Unsteady motions in the turbulent separation bubble of a two-dimensional wing

Abstract

The unsteadiness of a turbulent separation bubble (TSB) formed close to the trailing edge of a two-dimensional wing was investigated using time-resolved particle image velocimetry. The angle of attack was set to 9.7° and the chord-based Reynolds number was 720 000. The TSB consisted of two shear layers and formed a triangular shape in the streamwise–wall-normal plane. The vertices of this triangle consisted of an intermittent detachment point, a fixed corner close to the airfoil trailing edge and an intermittent endpoint in the wake region. The velocity field had three energetic regions each with different Strouhal numbers (Stl): (a) an upstream turbulent boundary layer (TBL) with Stl = 0.1 to 4, (b) a TSB with Stl = 0.03 to 0.08 and (c) two shear layers with Stl = 0.4 to 0.8. The low-frequency motions in the TSB consisted of large zones of positive and negative streamwise velocity fluctuation that were several times wider than the large-scale structures of the upstream TBL. These zones forced an undulation of the separation line and were attributed to Görtler structures.
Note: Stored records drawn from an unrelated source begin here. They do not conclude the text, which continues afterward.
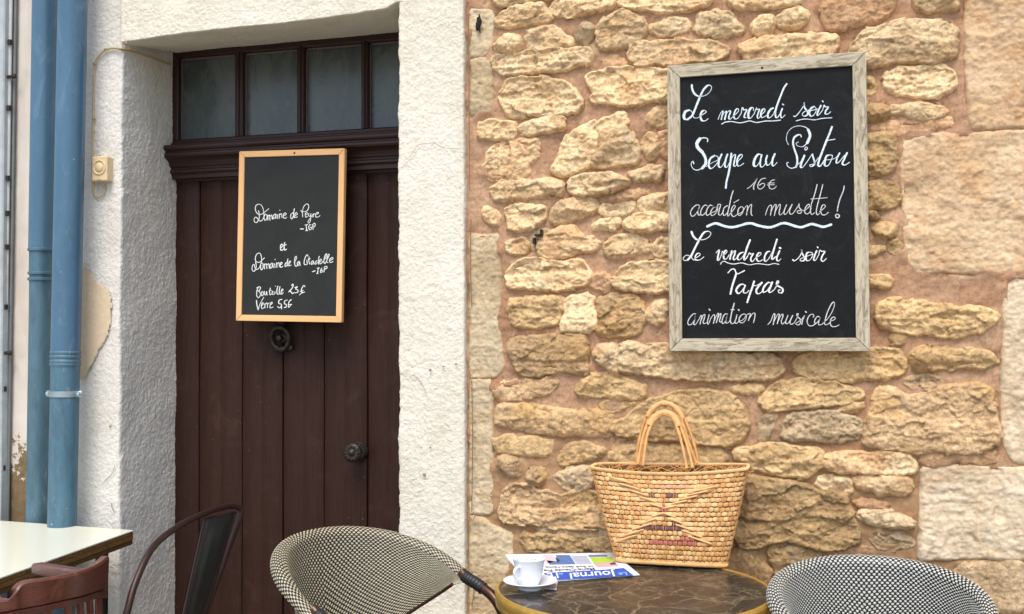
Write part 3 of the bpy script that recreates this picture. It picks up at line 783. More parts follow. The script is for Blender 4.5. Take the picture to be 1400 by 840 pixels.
b.box(c[0]-.012, c[1]-.016, c[2]+.030, c[0]+.012, c[1]+.002, c[2]+.058, .004)
b.lathe([(.0, .016), (.007, .014), (.0095, .008), (.008, 0)], c+np.array([.033, 0, -.032]), (0, -1, 0), 16)
ring = [(c[0]+.031*math.sin(a)*(1+.06*math.cos(a)), c[1]-.020-.006*math.cos(a), c[2]-.002+.036*math.cos(a)) for a in np.linspace(0, 2*math.pi, 41)]
rr = [.0080+.0032*math.exp(-((a-math.pi)/.5)**2)+.0022*math.exp(-min(a, 2*math.pi-a)**2/.12)+.0008*math.sin(a*9) for a in np.linspace(0, 2*math.pi, 41)]
b.tube(ring, rr, 12, cap=False); b.lathe([(0, .034), (.008, .032), (.0105, .026), (.008, .012)], c+np.array([0, 0, -.001]), (0, -1, 0), 16)
b.build('door_knocker', M_IRON, door, smooth=True)
# cornice moulding over the door
prof = [(.0, .0), (.080, .0), (.083, -.004), (.083, -.012), (.079, -.017), (.073, -.019), (.073, -.024), (.080, -.028), (.081, -.034), (.077, -.040), (.066, -.045), (.056, -.052), (.050, -.061), (.048, -.068), (.042, -.070), (.042, -.076), (.046, -.080), (.046, -.086), (.040, -.091), (.028, -.094), (.018, -.100), (.012, -.108), (.010, -.114), (0, -.116)]
zc = 1.958; V = []
for x_ in (-2.088, -1.6, -1.10):
    for (o_, z_) in prof: V.append((x_, YD+.006-o_, zc+z_))
n = len(prof); Fc = [(i*n+k, i*n+k+1, (i+1)*n+k+1, (i+1)*n+k) for i in range(2) for k in range(n-1)]+[tuple(range(n))[::-1], tuple(2*n+k for k in range(n))]
link('door_cornice', V, Fc, M_JOIN, house, smooth=False)
b = MB(); b.box(-2.11, 3.16, 1.852, -1.12, 3.24, 1.952); b.build('transom_bar', M_JOIN, house)
# overlight: frame, glazing bars, four panes
wy = 3.165
zb, ztop = 1.985, 2.262
b = MB()
b.box(-2.083, wy, 1.9575, -1.12, wy+.05, zb, .004); b.box(-2.083, wy+.001, ztop, -1.12, wy+.05, 2.312, .004)
b.box(-2.083, wy+.0005, zb-.004, -2.050, wy+.05, ztop+.004, .004)
b.box(-2.07, wy-.012, 1.9578, -1.12, wy-.0005, 1.972, .003)
win = b.build('overlight_window', M_JOIN, house)
bars = [(onY(320, 130, wy)[0], onY(331, 130, wy)[0]), (onY(405, 120, wy)[0], onY(414.5, 120, wy)[0]), (onY(493, 110, wy)[0], onY(502, 110, wy)[0]), (-1.17, -1.14)]
for x0, x1 in bars:
    b = MB(); b.box(x0, wy+.003, zb-.003, x1, wy+.046, ztop+.003, .0035); mx = (x0+x1)/2; b.box(mx-.0035, wy-.003, zb-.002, mx+.0035, wy+.004, ztop+.002, .002)
    b.build('glazing_bar', M_JOIN, win)
xe = -2.052
M_PUTTY = plain('cracked_putty', '6d625a', .9, bump=.002)
for x0, x1 in bars:
    b = MB(); b.box(xe-.002, wy+.030, zb-.004, x0+.002, wy+.034, ztop+.004); pane = b.build('pane', M_GLASS, win)
    b = MB(); e = .0028
    b.hexa([(xe, wy+.022, zb), (x0, wy+.022, zb), (x0, wy+.0305, zb), (xe, wy+.0305, zb), (xe, wy+.026, zb+e), (x0, wy+.026, zb+e), (x0, wy+.0305, zb+e), (xe, wy+.0305, zb+e)])
    b.box(xe, wy+.022, zb, xe+e, wy+.0305, ztop); b.box(x0-e, wy+.022, zb, x0, wy+.0305, ztop); b.box(xe, wy+.022, ztop-e*1.6, x0, wy+.0303, ztop)
    b.build('putty_line', M_JOIN if x0 < -1.9 else M_PUTTY, win); xe = x1

# ------------------------------------------------------------------ neighbouring wall, shutter edge, pipes, cables, bell
neigh = empty('neighbouring_wall', (-2.6, 2.95, 0), 'pale flaking rendered wall strip left of the blue drainpipes', 'wall')
X, Z = np.meshgrid(np.arange(-4.2, -2.30, .012), np.arange(0, 3.0, .012))
Y = 2.925-.002*fbm(X*20, Z*20, 3, 3)-.001*fbm(X*80, Z*80, 4, 2)
link('render', np.stack([X, Y, Z], -1).reshape(-1, 3), gridfaces(*X.shape), M_NEIGH, neigh)
b = MB(); b.box(-4.2, 2.94, -.1, -2.371, 3.5, 3.0); b.build('wall_core', M_NEIGH, neigh)
xa = onY(9, 300, 2.895)[0]
sh = empty('shutter', (-2.9, 2.9, 0), 'pale grey painted shutter edge at the far left of the photo', 'shutter')
b = MB()
b.box(-3.10, 2.885, .05, xa-.030, 2.912, 2.9, .003); b.build('panel', M_SHUTTER, sh)
b = MB(); b.box(xa-.028, 2.880, .05, xa-.002, 2.915, 2.9, .004); b.build('stile', M_SHUTTER, sh)
cb = empty('conduit', (xa+.01, 2.9, 0), 'thin grey metal conduit with dark clips running up beside the shutter', 'conduit')
p0, p1 = onY(15, 0, 2.905), onY(4, 712, 2.905); dd = (p0-p1); p0 = p0+dd*.8; p1 = p1-dd*.75
b = MB(); b.tube([p1, p0], .0062, 10); b.build('conduit_tube', M_CABLE_G, cb, smooth=True)
b = MB(); b.tube([p1+np.array([.012, .008, 0]), p0+np.array([.012, .008, 0])], .005, 8); b.build('back_strip', plain('dark_grey_strip', '6c6f6f', .6), cb, smooth=True)
for py in (58, 148, 244, 292, 338, 420, 532, 640):
    t = (py-0)/712.; q = onY(15-11*t-.6, py, 2.897)
    b = MB(); b.tube([q-np.array([0, 0, .008]), q+np.array([0, 0, .008])], .0068, 8); b.build('clip', M_IRON, cb)
for py in (105, 483):
    q = onY(14-11*py/712.+3, py, 2.895); b = MB(); b.tube([q+np.array([-.014, 0, 0]), q+np.array([.016, 0, 0])], .0055, 8); b.lathe([(0, .008), (.008, .005), (.009, 0)], q+np.array([.014, -.003, 0]), (0, -1, 0), 10)
    b.build('bracket', M_IRON, cb)
def pxw(px0, px1, py, Y): return abs(onY(px1, py, Y)[0]-onY(px0, py, Y)[0])
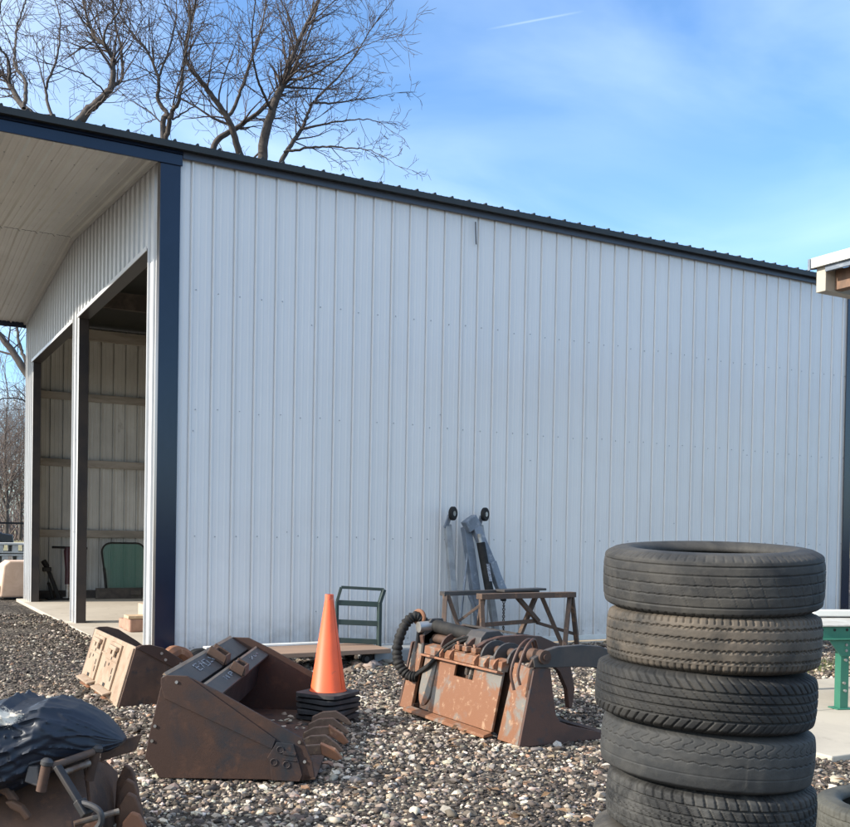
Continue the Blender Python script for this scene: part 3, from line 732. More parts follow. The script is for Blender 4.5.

They were also correlated with the velocity fluctuations between the two shear layers. The breathing motion of the TSB occurred at Stl = 0.05. This breathing correlated with the location of the TSB endpoint and the flapping of the upper shear layer. The detachment point of the TSB featured broad fluctuations and did not demonstrate a strong correlation with the breathing motion.